Irrespective of the institutional design but adhering to the global normative framework of impartiality and independence, EMBs should be established with a mandate that does not overlap with that of other institutions; have an inclusive and transparent process of commissioner appointments that ensures independence from political pressure and uphold public confidence; commissioners and staff must have a secure tenure to be protected against undue influence; EMBs must receive sufficient funding and possess adequate control over the institutional budget; and engage with the regulated community to (wherever possible) encourage compliance and prevent violations (International IDEA 2014). Impartiality and independence is at the core of democratically managed elections, underpinning public and political trust in the entire democratic process.

International IDEA has worked alongside the Electoral Commission in global conversations on regulatory challenges in elections relating to health and safety, the expansion of special voting arrangements, and political finance regulation. The Electoral Commission consistently demonstrates exemplary specialist knowledge and is held in high regard by international counterparts.

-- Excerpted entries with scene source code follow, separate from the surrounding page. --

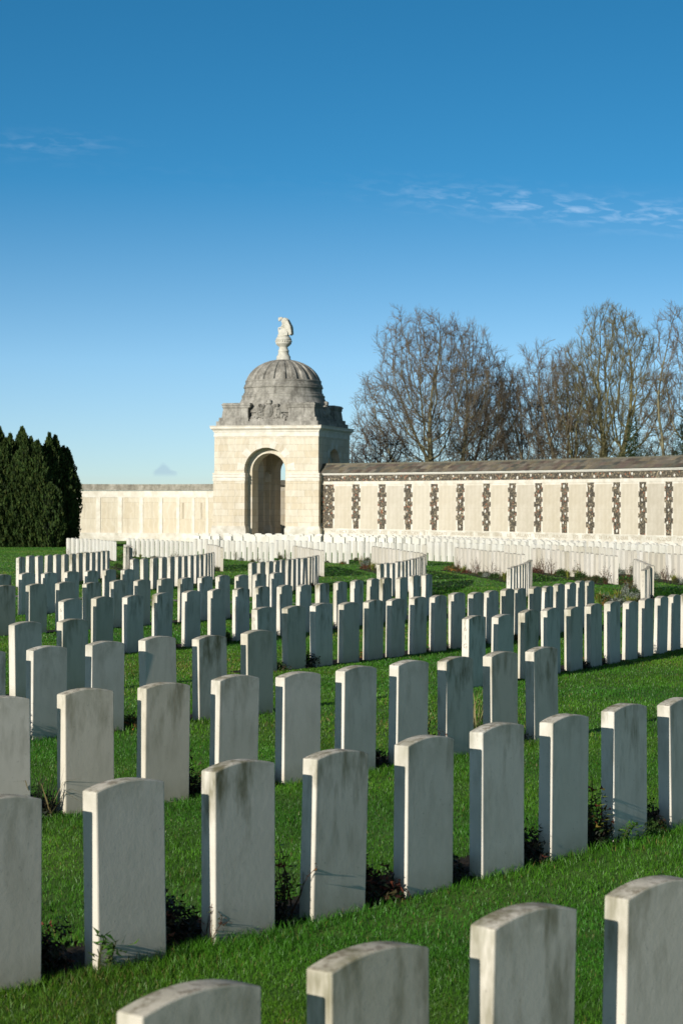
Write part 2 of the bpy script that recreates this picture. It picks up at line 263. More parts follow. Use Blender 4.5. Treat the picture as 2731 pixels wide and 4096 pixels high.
ROWS={"A":[[-0.36,4.719,0.861],[0.073,5.223,0.861],[0.505,5.719,0.846],[0.955,6.211,0.817]],"B":[[-0.919,8.474,0.863],[-0.468,9.011,0.88],[-0.046,9.529,0.895],[0.412,10.107,0.907],[0.828,10.643,0.915],[1.241,11.183,0.921],[1.665,11.742,0.923],[2.089,12.302,0.922]],"C":[[-1.637,12.744,0.805],[-1.189,13.225,0.835],[-0.749,13.723,0.861],[-0.315,14.24,0.883],[0.097,14.751,0.901],[0.506,15.276,0.916],[0.903,15.799,0.927],[1.301,16.333,0.934],[1.698,16.871,0.937]],"D":[[-2.501,16.86,0.906],[-2.075,17.405,0.908],[-1.647,17.955,0.913],[-1.224,18.509,0.922],[-0.81,19.061,0.934]],"E":[[-0.928,24.041,0.986],[-0.584,24.568,0.999],[-0.254,25.089,1.012],[0.085,25.639,1.025],[0.411,26.184,1.038],[0.716,26.709,1.051],[1.033,27.271,1.064],[1.342,27.835,1.076],[1.645,28.406,1.088],[1.94,28.978,1.1],[2.219,29.534,1.112],[2.494,30.101,1.124],[2.739,30.621,1.136],[3.011,31.212,1.147],[3.272,31.799,1.158],[3.525,32.388,1.17],[3.771,32.976,1.181],[4.011,33.57,1.191],[4.239,34.151,1.202]],"E2":[[1.465,22.133,1.019],[1.828,22.732,1.033],[2.183,23.338,1.048],[2.515,23.923,1.061],[2.857,24.544,1.074],[3.174,25.137,1.086],[3.498,25.761,1.098],[3.816,26.393,1.109],[4.119,27.01,1.12],[4.419,27.637,1.13],[4.71,28.261,1.139],[4.996,28.887,1.147]],"G":[[-3.546,26.096,1.056],[-3.208,26.7,1.068],[-2.863,27.336,1.08],[-2.522,27.983,1.091],[-2.168,28.673,1.103],[-1.838,29.335,1.114],[-1.515,30.0,1.124],[-1.224,30.617,1.134],[-0.9,31.32,1.144],[-0.61,31.966,1.153],[-0.31,32.651,1.163],[-0.024,33.319,1.171],[0.262,34.005,1.18],[0.535,34.675,1.188],[0.774,35.274,1.195],[1.081,36.062,1.203],[1.342,36.745,1.21],[1.594,37.418,1.216]],"G2":[[-4.827,31.495,0.967],[-4.443,32.07,0.999],[-4.09,32.636,1.027],[-3.723,33.26,1.052],[-3.394,33.852,1.074],[-3.065,34.472,1.092],[-2.75,35.089,1.106],[-2.446,35.704,1.117],[-2.155,36.306,1.124],[-1.853,36.941,1.128],[-1.55,37.58,1.128],[-1.256,38.197,1.125]],"G3":[[-5.893,37.284,1.033],[-5.552,37.875,1.064],[-5.224,38.487,1.092],[-4.928,39.074,1.115],[-4.629,39.697,1.133],[-4.343,40.32,1.147]],"F0":[[-7.217,66.463,1.607],[-7.248,67.219,1.618],[-7.288,67.975,1.628],[-7.335,68.73,1.638]],"F1":[[-8.254,51.251,1.338],[-8.107,51.883,1.347],[-7.959,52.55,1.356],[-7.823,53.188,1.366],[-7.683,53.881,1.377],[-7.561,54.524,1.39],[-7.442,55.2,1.403],[-7.338,55.842,1.417],[-7.239,56.51,1.432],[-7.152,57.177,1.448],[-7.075,57.843,1.465],[-7.011,58.511,1.483],[-6.958,59.181,1.502]],"F2":[[-5.074,48.941,1.299],[-4.897,49.594,1.313],[-4.731,50.241,1.327],[-4.568,50.92,1.343],[-4.417,51.602,1.361],[-4.282,52.261,1.379],[-4.162,52.918,1.398],[-4.052,53.59,1.419],[-3.956,54.264,1.441],[-3.876,54.94,1.464],[-3.811,55.617,1.488],[-3.763,56.297,1.513],[-3.733,56.977,1.539],[-3.721,57.657,1.567]],"F3":[[-2.038,45.802,1.304],[-1.872,46.429,1.32],[-1.715,47.06,1.335],[-1.581,47.638,1.351],[-1.445,48.272,1.366],[-1.321,48.893,1.382],[-1.207,49.516,1.398],[-1.104,50.14,1.415],[-1.011,50.767,1.431],[-0.928,51.394,1.448],[-0.855,52.024,1.464],[-0.793,52.654,1.481],[-0.742,53.285,1.498],[-0.701,53.917,1.515],[-0.671,54.549,1.533]],"F4":[[0.881,45.01,1.349],[1.034,45.712,1.363],[1.177,46.417,1.377],[1.311,47.124,1.39],[1.437,47.832,1.402],[1.553,48.542,1.414],[1.661,49.253,1.425],[1.762,49.965,1.436],[1.855,50.678,1.446],[1.941,51.392,1.456],[2.02,52.107,1.465],[2.093,52.823,1.473],[2.16,53.539,1.481],[2.222,54.255,1.489],[2.279,54.972,1.495],[2.331,55.69,1.502]],"F5":[[3.528,41.977,1.396],[3.666,42.763,1.397],[3.803,43.549,1.4],[3.937,44.335,1.404],[4.067,45.123,1.41],[4.192,45.91,1.416],[4.313,46.699,1.423],[4.427,47.489,1.431],[4.534,48.279,1.441],[4.633,49.071,1.452],[4.723,49.864,1.463]],"F6":[[6.162,40.729,1.374],[6.302,41.441,1.379],[6.439,42.153,1.383],[6.573,42.865,1.388],[6.703,43.579,1.393],[6.83,44.292,1.397]],"W0":[[-7.717,71.219,-1.396],[-7.583,70.46,-1.397],[-7.451,69.701,-1.399],[-7.319,68.941,-1.4],[-7.188,68.181,-1.401]],"W1":[[-12.239,89.438,-1.184],[-11.935,88.677,-1.197],[-11.625,87.873,-1.21],[-11.326,87.066,-1.222],[-11.037,86.255,-1.234],[-10.757,85.44,-1.246],[-10.487,84.622,-1.258],[-10.226,83.801,-1.269],[-9.975,82.978,-1.28],[-9.732,82.151,-1.291],[-9.499,81.323,-1.301],[-9.274,80.491,-1.312],[-9.057,79.658,-1.322]],"W2":[[-4.827,72.579,-1.395],[-4.687,71.768,-1.405],[-4.556,70.955,-1.416],[-4.433,70.141,-1.427],[-4.319,69.326,-1.437],[-4.214,68.509,-1.448],[-4.118,67.692,-1.459],[-4.031,66.873,-1.47],[-3.953,66.054,-1.481]],"W3":[[-1.64,69.869,-1.437],[-1.542,69.133,-1.439],[-1.445,68.396,-1.442],[-1.351,67.659,-1.444],[-1.258,66.922,-1.446],[-1.166,66.185,-1.449],[-1.077,65.447,-1.451],[-0.989,64.71,-1.453],[-0.903,63.972,-1.456],[-0.818,63.233,-1.458],[-0.736,62.495,-1.46],[-0.654,61.757,-1.463],[-0.575,61.018,-1.465]],"W4":[[1.102,69.086,-1.435],[1.208,68.3,-1.438],[1.312,67.513,-1.442],[1.413,66.726,-1.445],[1.511,65.938,-1.449],[1.606,65.15,-1.452],[1.699,64.362,-1.455],[1.789,63.573,-1.459],[1.876,62.785,-1.462],[1.961,61.995,-1.466],[2.042,61.206,-1.469],[2.121,60.416,-1.473],[2.198,59.626,-1.476],[2.271,58.836,-1.48],[2.342,58.045,-1.483]],"W5":[[3.941,68.071,-1.436],[4.037,67.348,-1.44],[4.131,66.624,-1.444],[4.222,65.9,-1.448],[4.31,65.175,-1.452],[4.394,64.45,-1.456],[4.476,63.725,-1.461],[4.555,63.0,-1.465],[4.631,62.274,-1.469],[4.704,61.547,-1.473],[4.773,60.821,-1.477],[4.84,60.094,-1.481],[4.904,59.367,-1.485],[4.965,58.64,-1.489],[5.023,57.912,-1.494],[5.077,57.184,-1.498],[5.129,56.456,-1.502]],"W6":[[6.497,67.43,-1.445],[6.588,66.695,-1.45],[6.676,65.96,-1.455],[6.76,65.225,-1.46],[6.84,64.489,-1.464],[6.917,63.753,-1.469],[6.991,63.017,-1.474],[7.06,62.28,-1.479],[7.126,61.542,-1.484],[7.189,60.805,-1.489],[7.247,60.067,-1.494],[7.303,59.329,-1.499],[7.354,58.591,-1.503],[7.402,57.852,-1.508],[7.447,57.113,-1.513],[7.487,56.374,-1.518],[7.524,55.635,-1.523],[7.558,54.895,-1.528]],"W7":[[9.07,65.63,-1.464],[9.151,64.85,-1.47],[9.227,64.07,-1.476],[9.299,63.29,-1.482],[9.366,62.508,-1.488],[9.429,61.727,-1.494],[9.486,60.945,-1.5],[9.54,60.163,-1.506],[9.588,59.38,-1.512],[9.633,58.598,-1.517],[9.672,57.815,-1.523],[9.707,57.031,-1.529],[9.738,56.248,-1.535]],"W8":[[7.586,51.425,-1.658],[7.523,50.722,-1.66],[7.46,50.018,-1.661],[7.396,49.314,-1.663],[7.33,48.611,-1.665],[7.263,47.907,-1.666],[7.195,47.204,-1.668],[7.126,46.5,-1.669],[7.056,45.797,-1.671],[6.985,45.094,-1.673],[6.912,44.391,-1.674]],"Ra":[[-9.461,88.68,-1.206],[-9.167,87.907,-1.21],[-8.877,87.131,-1.215],[-8.59,86.355,-1.219],[-8.307,85.576,-1.224],[-8.027,84.796,-1.229],[-7.751,84.015,-1.233],[-7.479,83.233,-1.238],[-7.21,82.45,-1.243],[-6.945,81.665,-1.247],[-6.684,80.879,-1.252],[-6.426,80.092,-1.257],[-6.172,79.304,-1.261],[-5.921,78.515,-1.266]],"Rb":[[-6.456,88.208,-1.211],[-6.159,87.412,-1.216],[-5.866,86.615,-1.222],[-5.577,85.815,-1.227],[-5.293,85.014,-1.232],[-5.013,84.212,-1.238],[-4.737,83.408,-1.243],[-4.466,82.602,-1.248],[-4.198,81.795,-1.254],[-3.936,80.987,-1.259],[-3.677,80.177,-1.264],[-3.423,79.366,-1.27],[-3.173,78.554,-1.275],[-2.928,77.74,-1.28],[-2.687,76.926,-1.286]],"Rc":[[-2.786,85.587,-1.23],[-2.513,84.808,-1.236],[-2.244,84.028,-1.242],[-1.98,83.245,-1.248],[-1.72,82.461,-1.254],[-1.464,81.676,-1.259],[-1.213,80.889,-1.265],[-0.967,80.1,-1.271],[-0.726,79.31,-1.277],[-0.489,78.519,-1.283],[-0.256,77.726,-1.288],[-0.028,76.932,-1.294],[0.195,76.138,-1.3]],"Rd":[[0.309,83.445,-1.235],[0.568,82.694,-1.242],[0.822,81.941,-1.248],[1.072,81.186,-1.255],[1.316,80.43,-1.261],[1.556,79.672,-1.267],[1.791,78.913,-1.274],[2.022,78.152,-1.28],[2.247,77.389,-1.287],[2.467,76.625,-1.293],[2.683,75.86,-1.299],[2.894,75.094,-1.306],[3.1,74.326,-1.312]],"Re":[[3.694,82.018,-1.213],[3.926,81.392,-1.219],[4.153,80.764,-1.226],[4.377,80.135,-1.232],[4.597,79.505,-1.239],[4.812,78.873,-1.245],[5.024,78.24,-1.252],[5.231,77.605,-1.258],[5.434,76.969,-1.265],[5.633,76.332,-1.271],[5.828,75.693,-1.278],[6.018,75.054,-1.285],[6.205,74.413,-1.291],[6.387,73.77,-1.298],[6.565,73.127,-1.304],[6.739,72.483,-1.311]],"Rf":[[7.329,75.901,-1.28],[7.527,75.233,-1.287],[7.719,74.564,-1.294],[7.907,73.894,-1.301],[8.09,73.221,-1.309],[8.269,72.548,-1.316],[8.442,71.873,-1.323],[8.61,71.197,-1.33],[8.774,70.52,-1.337],[8.933,69.841,-1.344],[9.087,69.162,-1.351],[9.236,68.482,-1.358]],"Rg":[[10.981,78.645,-1.262],[11.179,78.015,-1.271],[11.372,77.384,-1.279],[11.559,76.75,-1.287],[11.742,76.114,-1.294],[11.92,75.477,-1.302],[12.094,74.839,-1.31],[12.262,74.2,-1.317],[12.426,73.559,-1.324],[12.585,72.918,-1.331]]}
SKYZ=2.5; SKYO=.04; SKYSAT=1.30; SKYHUE=.488; SKYSTR=.142; EXPO=.15; CLD=(8,8.6,9.6,1); GCLD=(2.2,3.1,4.2,1)
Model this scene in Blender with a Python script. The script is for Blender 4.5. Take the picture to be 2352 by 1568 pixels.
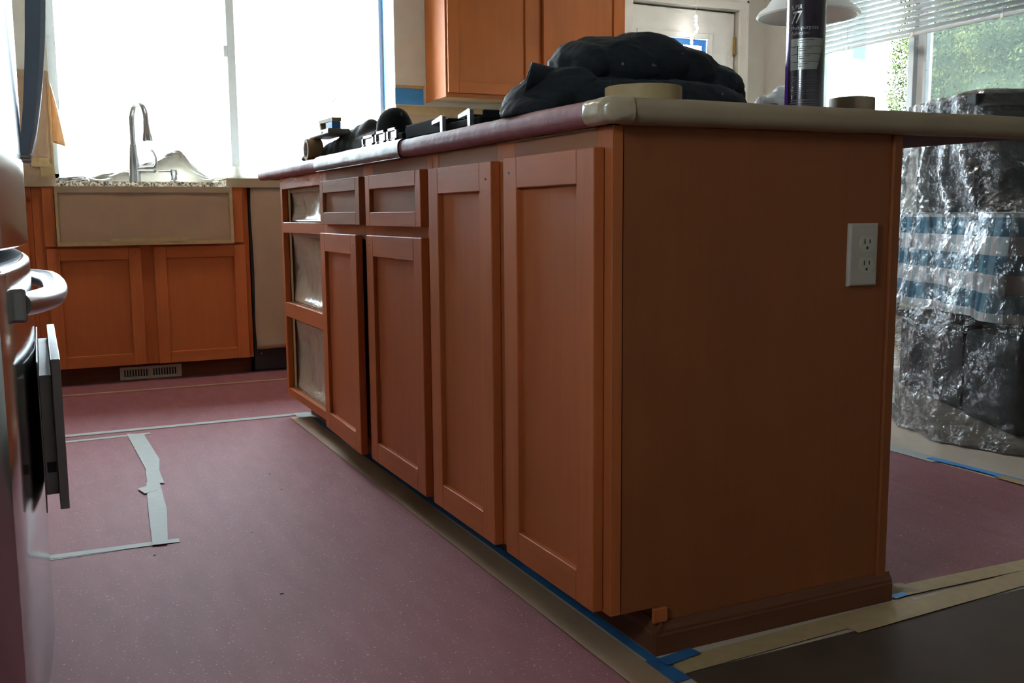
import bpy, bmesh, math, random
from mathutils import Vector, Matrix, noise

random.seed(7)
SC = bpy.context.scene
for o in list(bpy.data.objects):
    bpy.data.objects.remove(o, do_unlink=True)
COL = SC.collection

# ------------------------------------------------------------------ camera
CAM = Vector((-0.81176, -1.32985, 0.73970))
YAW, PITCH, ROLL, FPX = 0.446583, 0.128222, -0.0083428, 2263.243
f = Vector((math.sin(YAW) * math.cos(PITCH), math.cos(YAW) * math.cos(PITCH), -math.sin(PITCH)))
r0 = f.cross(Vector((0, 0, 1))).normalized()
u0 = r0.cross(f)
r = math.cos(ROLL) * r0 + math.sin(ROLL) * u0
u = -math.sin(ROLL) * r0 + math.cos(ROLL) * u0
cd = bpy.data.cameras.new('camera')
cd.sensor_width = 36.0
cd.lens = 36.0 * FPX / 2352.0
cd.clip_start = 0.02
cd.clip_end = 300
cam = bpy.data.objects.new('camera', cd)
COL.objects.link(cam)
cam.matrix_world = Matrix(((r.x, u.x, -f.x, CAM.x), (r.y, u.y, -f.y, CAM.y), (r.z, u.z, -f.z, CAM.z), (0, 0, 0, 1)))
SC.camera = cam

# ------------------------------------------------------------------ sky and exposure
SKY = 7.0
w = bpy.data.worlds.new('sky')
SC.world = w
w.use_nodes = True
bg = w.node_tree.nodes['Background']
bg.inputs[0].default_value = (0.77, 0.895, 1.02, 1)
bg.inputs[1].default_value = SKY
vs = SC.view_settings
vs.view_transform = 'Standard'
vs.look = 'None'
vs.exposure = 2.68
vs.gamma = 1.0
vs.use_curve_mapping = False
try:
    SC.cycles.max_bounces = 5
    SC.cycles.diffuse_bounces = 4
    SC.cycles.glossy_bounces = 3
    SC.cycles.transmission_bounces = 2
    SC.cycles.transparent_max_bounces = 8
    SC.cycles.use_adaptive_sampling = True
    SC.cycles.adaptive_threshold = 0.09
    SC.cycles.adaptive_min_samples = 12
    SC.cycles.sample_clamp_indirect = 3.0
    SC.cycles.caustics_reflective = False
    SC.cycles.caustics_refractive = False
except Exception:
    pass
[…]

The Electoral Commission The Specialised Political Party Finance Regulator


The UK Electoral Commission remit primarily oversees the regulation of political finance. Comparatively, the UK Electoral Commission performs well in performing its statutory obligations, recognised for its expertise and possessing an esteemed reputation globally – critical elements for the legitimacy of EMBs. The following section provides an overview demonstrating this effect and its position to oversee political finance in the emerging and evolving digital era for political finance.


Global trends in political finance oversight

EMBs assume the responsibility for examining financial reports and investigating violations in 41.7% of countries globally (Figure 1). The UK, Australia, Canada, New Zealand and the USA all fall under this category. In other countries, state audit agencies, anti-corruption agencies, and administrative or higher-level courts perform the political finance oversight function. The requirement for political finance to be regulated is an international standard established through various jurisprudence (International Obligations for Elections: Guidelines for Legal Frameworks, 2014). In addition, the importance of transparency of political finance is also highlighted by the United Nations Convention Against Corruption (UNCAC).


Figure 1. Institution(s) responsible for political finance oversight (multiple answers allowed)

Source: International IDEA, Political Finance Database <https://www.idea.int/data-tools/question-view/570>, accessed 18 May 2021

Note: Data covers 180 countries. “Other” typically refers to anti-corruption agencies. “Institution for this purpose” typically includes bodies such as a commission for control of electoral accounts and political finance (e.g. France) and political party funding supervision committee (e.g. Estonia).

Sanctions for finance violations, comparing UK to other countries

A range of enforceable, proportionate, and dissuasive sanctions must be available to an EMB or regulatory institution for violations to be corrected and/or punished. Fines, loss of public funding and even imprisonment are several of the sanctions available to an EMB to deter serious legal infringements (Figure2). Almost all countries have certain sanctions in existence, with fines (82.2%) the most prevalent.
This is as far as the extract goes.